**Problem**
Leave out the pictures, and write out exactly the lines from the beginning of the material to the line holding "R = random.uniform", that line included, and nothing else.

····················

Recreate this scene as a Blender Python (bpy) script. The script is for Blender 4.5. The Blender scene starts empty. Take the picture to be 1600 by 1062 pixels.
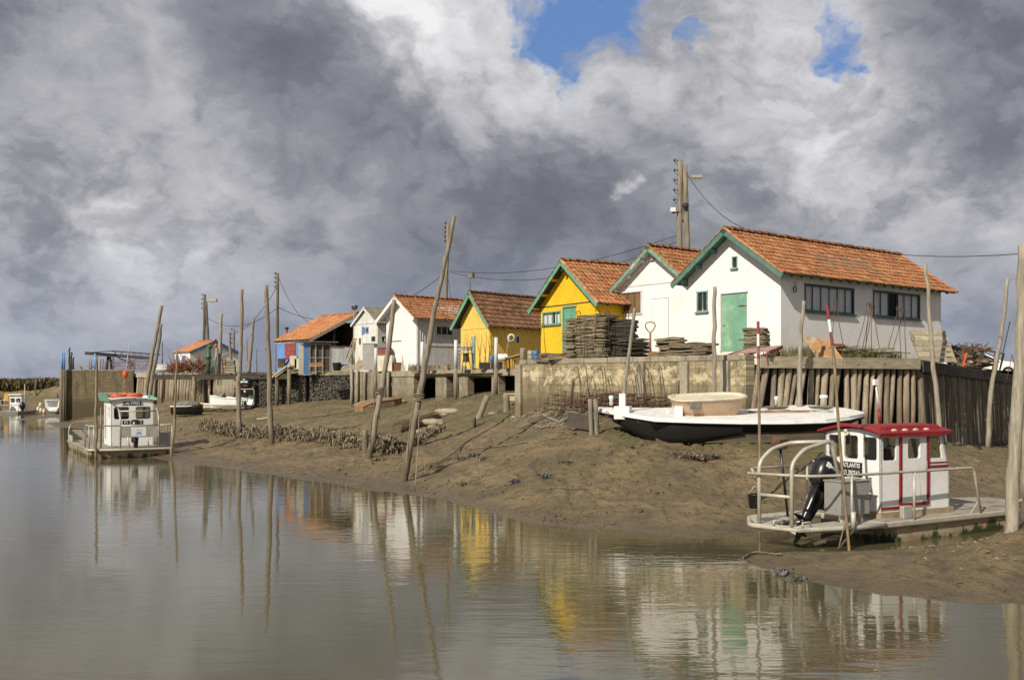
import bpy, math, random
import numpy as np
from mathutils import Vector, Matrix, noise
random.seed(7)
SC = bpy.context.scene; COL = SC.collection
FO, HOR, CX, HC = 1555., 598., 800., 3.4      # focal length in photo pixels, horizon row, centre column, eye height
def P(px, py, Y): return Vector(((px-CX)/FO*Y, Y, HC+(HOR-py)/FO*Y))
def G(px, Y, z): return Vector(((px-CX)/FO*Y, Y, z))
def V(*a): return Vector(a)
Z = Vector((0, 0, 1))
R = random.uniform

# ---------------------------------------------------------------- mesh builder
class MB:
    def __init__(s): s.v = []; s.f = []; s.sm = []; s.r = []
    def add(s, vs, fs, smooth=False, rnd=None):
        b = len(s.v); s.v += [Vector(p) for p in vs]
        rr = random.random() if rnd is None else rnd
        for i, f in enumerate(fs):
            s.f.append([b+j for j in f]); s.sm.append(smooth)
            s.r.append(rr[i] if isinstance(rr, list) else rr)
    def box(s, c, size, rz=0, M=None, rnd=None):
        x, y, z = size[0]/2, size[1]/2, size[2]/2
        m = M or Matrix.Rotation(rz, 3, 'Z')
        c = Vector(c)
        vs = [c+m@Vector((a*x, b*y, d*z)) for a in (-1, 1) for b in (-1, 1) for d in (-1, 1)]
        s.add(vs, [(0,1,3,2),(4,6,7,5),(0,4,5,1),(2,3,7,6),(0,2,6,4),(1,5,7,3)], rnd=rnd)
    def beam(s, p0, p1, w, h, up=Z, rnd=None, ext=0):
        p0 = Vector(p0); p1 = Vector(p1); d = (p1-p0); L = d.length; d.normalize()
        x = d.cross(up)
        if x.length < 1e-4: x = d.cross(Vector((1, 0, 0)))
        x.normalize(); y = x.cross(d)
        s.box((p0+p1)/2, (w, L+ext, h), M=Matrix((x, d, y)).transposed(), rnd=rnd)
    def tube(s, pts, r, n=8, rough=0, rnd=None, closed=False):
        pts = [Vector(p) for p in pts]; k = len(pts)
        if not isinstance(r, (list, tuple)): r = [r]*k
        elif len(r) == 2 and k != 2: r = [r[0]+(r[1]-r[0])*i/(k-1) for i in range(k)]
        vs = []; px = None
        for i, p in enumerate(pts):
            if closed: d = pts[(i+1) % k]-pts[i-1]
            else: d = pts[min(i+1, k-1)]-pts[max(i-1, 0)]
            d.normalize()
            if px is None:
                px = d.cross(Z if abs(d.z) < .9 else Vector((1, 0, 0)))
            px = px-d*px.dot(d); px.normalize(); py = d.cross(px)
            for j in range(n):
                a = 2*math.pi*j/n
                q = r[i]*(1+(R(-rough, rough) if rough else 0))
                vs.append(p+px*(q*math.cos(a))+py*(q*math.sin(a)))
        fs = []
        for i in range(k if closed else k-1):
            for j in range(n):
                a = i*n+j; b = i*n+(j+1) % n; i2 = (i+1) % k
                fs.append((a, b, i2*n+(j+1) % n, i2*n+j))
        s.add(vs, fs, True, rnd)
        if not closed:
            b = len(s.v)-k*n
            s.f.append([b+j for j in range(n)][::-1]); s.sm.append(False); s.r.append(s.r[-1])
            s.f.append([b+(k-1)*n+j for j in range(n)]); s.sm.append(False); s.r.append(s.r[-1])
    def prism(s, poly, z0, z1, rnd=None):
        n = len(poly); vs = [(p[0], p[1], z0) for p in poly]+[(p[0], p[1], z1) for p in poly]
        fs = [tuple(range(n))[::-1], tuple(range(n, 2*n))]+[(i, (i+1) % n, n+(i+1) % n, n+i) for i in range(n)]
        s.add(vs, fs, rnd=rnd)
    def loft(s, rings, smooth=True, cap=True, closed=True, rnd=None):
        n = len(rings[0]); vs = [p for r_ in rings for p in r_]; fs = []
        for i in range(len(rings)-1):
            for j in range(n if closed else n-1):
                fs.append((i*n+j, i*n+(j+1) % n, (i+1)*n+(j+1) % n, (i+1)*n+j))
        s.add(vs, fs, smooth, rnd)
        if cap:
            b = len(s.v)-len(vs)
            s.f += [[b+j for j in range(n)][::-1], [b+(len(rings)-1)*n+j for j in range(n)]]
            s.sm += [False]*2; s.r += [s.r[-1]]*2
    def ball(s, c, r, seg=10, ring=6, sq=(1,1,1), rnd=None, jit=0):
        c = Vector(c); rings = []
        for i in range(ring+1):
            a = math.pi*i/ring; q = max(math.sin(a), .02)
            rings.append([c+Vector((r*sq[0]*q*math.cos(2*math.pi*j/seg), r*sq[1]*q*math.sin(2*math.pi*j/seg), -r*sq[2]*math.cos(a)))*(1+R(-jit, jit)) for j in range(seg)])
        s.loft(rings, rnd=rnd)
    def quad(s, a, b, c, d, rnd=None): s.add([a, b, c, d], [(0, 1, 2, 3)], rnd=rnd)
    def plate(s, outline, holes, t, O, X, Y, rnd=None):
        cu = bpy.data.curves.new('tmp', 'CURVE'); cu.dimensions = '2D'; cu.fill_mode = 'BOTH'; cu.extrude = t/2
        for poly in [outline]+holes:
            sp = cu.splines.new('POLY'); sp.points.add(len(poly)-1)
            for i, p in enumerate(poly): sp.points[i].co = (p[0], p[1], 0, 1)
            sp.use_cyclic_u = True
        s.curve(cu, O, X, Y, -t/2, rnd)
    def curve(s, cu, O, X, Y, dz=0, rnd=None):
        ob = bpy.data.objects.new('tmp', cu); COL.objects.link(ob)
        dg = bpy.context.evaluated_depsgraph_get(); dg.update()
        me = bpy.data.meshes.new_from_object(ob.evaluated_get(dg))
        O = Vector(O); X = Vector(X); Y = Vector(Y); N = X.cross(Y)
        s.add([O+X*p.co.x+Y*p.co.y+N*(p.co.z+dz) for p in me.vertices], [tuple(f.vertices) for f in me.polygons], rnd=rnd)
        bpy.data.objects.remove(ob); bpy.data.curves.remove(cu); bpy.data.meshes.remove(me)
    def text(s, body, size, O, X, Y, ext=.003, squeeze=1, align='CENTER'):
        cu = bpy.data.curves.new('tmp', 'FONT'); cu.body = body; cu.size = size; cu.extrude = ext; cu.align_x = align; cu.align_y = 'CENTER'; cu.resolution_u = 3
        cu.offset = size*.012
        s.curve(cu, O, Vector(X)*squeeze, Y)
    def build(s, name, mat, parent=None, loc=None, bevel=0, W=True):
        """W: vertices are world coordinates (parent unrotated) - shift by the parent's / own location"""
        off = Vector((0, 0, 0))
        if W and parent is not None:
            q = parent
            while q is not None: off += Vector(q.location); q = q.parent
        if loc is not None: off = off+Vector(loc) if W else off
        me = bpy.data.meshes.new(name)
        me.from_pydata([v-off for v in s.v], [], s.f); me.update()
        me.polygons.foreach_set('use_smooth', s.sm)
        at = me.attributes.new('rnd', 'FLOAT', 'FACE'); at.data.foreach_set('value', s.r)
        me.materials.append(mat)
        o = bpy.data.objects.new(name, me); COL.objects.link(o)
        if parent is not None: o.parent = parent
        if loc is not None: o.location = loc
        if bevel:
            b = o.modifiers.new('bevel', 'BEVEL'); b.width = bevel; b.segments = 2; b.limit_method = 'ANGLE'; b.angle_limit = math.radians(50)
        return o

def tag(o, label=None, cat=None, group=None, kind=None):
    if label: o['label'] = label
    if cat: o['category'] = cat
    if group: o['group'] = group
    if kind: o['kind'] = kind
    return o
def thing(name, label, cat, loc=(0,0,0), rz=0, group=None):
    o = bpy.data.objects.new(name, None); COL.objects.link(o); o.empty_display_size = .2
    o.location = loc; o.rotation_euler = (0, 0, rz); return tag(o, label, cat, group)
def copy_tree(o, parent=None):
    c = o.copy(); COL.objects.link(c)
    if parent is not None: c.parent = parent
    for ch in list(o.children): copy_tree(ch, c)
    return c
def rrect(x0, y0, x1, y1, r=.05, n=3, skew=0):
    pts = []
    for cx, cy, a0 in ((x1-r, y0+r, -90), (x1-r, y1-r, 0), (x0+r, y1-r, 90), (x0+r, y0+r, 180)):
        for i in range(n+1):
            a = math.radians(a0+90*i/n); pts.append((cx+r*math.cos(a), cy+r*math.sin(a)))
    return pts
def rect(x0, y0, x1, y1): return [(x0, y0), (x1, y0), (x1, y1), (x0, y1)]
def path(pts, n=12, wob=0):
    """smooth resample of a polyline"""
    pts = [Vector(p) for p in pts]
    if len(pts) == 2: out = [pts[0].lerp(pts[1], i/n) for i in range(n+1)]
    else:
        out = []; k = len(pts)-1
        for i in range(n+1):
            t = i/n*k; j = min(int(t), k-1); u = t-j
            a = pts[max(j-1, 0)]; b = pts[j]; c = pts[j+1]; d = pts[min(j+2, k)]
            out.append(.5*((2*b)+(c-a)*u+(2*a-5*b+4*c-d)*u*u+(3*b-a-3*c+d)*u**3))
    if wob:
        for p in out[1:-1]: p += Vector((R(-wob, wob), R(-wob, wob), 0))
    return out

# ---------------------------------------------------------------- materials
def NT(name):
    m = bpy.data.materials.new(name); m.use_nodes = True; nt = m.node_tree; nt.nodes.clear()
    return m, nt, nt.nodes.new, nt.links.new
def sock(L, node, key, val):
    if isinstance(val, bpy.types.NodeSocket): L(val, node.inputs[key])
    elif val is not None:
        if isinstance(val, (tuple, list)) and len(val) == 3 and node.inputs[key].type == 'RGBA': val = (*val, 1)
        node.inputs[key].default_value = val
def math_(nt, op, a, b=None, clamp=False):
    n = nt.nodes.new('ShaderNodeMath'); n.operation = op; n.use_clamp = clamp
    sock(nt.links.new, n, 0, a); sock(nt.links.new, n, 1, b); return n.outputs[0]
def mixc(nt, f, a, b, mode='MIX'):
    n = nt.nodes.new('ShaderNodeMix'); n.data_type = 'RGBA'; n.blend_type = mode
    sock(nt.links.new, n, 0, f)
    for key, v in ((6, a), (7, b)):
        if isinstance(v, bpy.types.NodeSocket): nt.links.new(v, n.inputs[key])
        else: n.inputs[key].default_value = (*v, 1)
    return n.outputs[2]
def rng(nt, x, a, b, c=0., d=1., smooth=True):
    n = nt.nodes.new('ShaderNodeMapRange'); n.interpolation_type = 'SMOOTHSTEP' if smooth else 'LINEAR'
    sock(nt.links.new, n, 0, x)
    for i, v in enumerate((a, b, c, d)): n.inputs[i+1].default_value = v
    return n.outputs[0]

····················

**Written answer**
Recreate this scene as a Blender Python (bpy) script. The script is for Blender 4.5. The Blender scene starts empty. Take the picture to be 1600 by 1062 pixels.
import bpy, math, random
import numpy as np
from mathutils import Vector, Matrix, noise
random.seed(7)
SC = bpy.context.scene; COL = SC.collection
FO, HOR, CX, HC = 1555., 598., 800., 3.4      # focal length in photo pixels, horizon row, centre column, eye height
def P(px, py, Y): return Vector(((px-CX)/FO*Y, Y, HC+(HOR-py)/FO*Y))
def G(px, Y, z): return Vector(((px-CX)/FO*Y, Y, z))
def V(*a): return Vector(a)
Z = Vector((0, 0, 1))
R = random.uniform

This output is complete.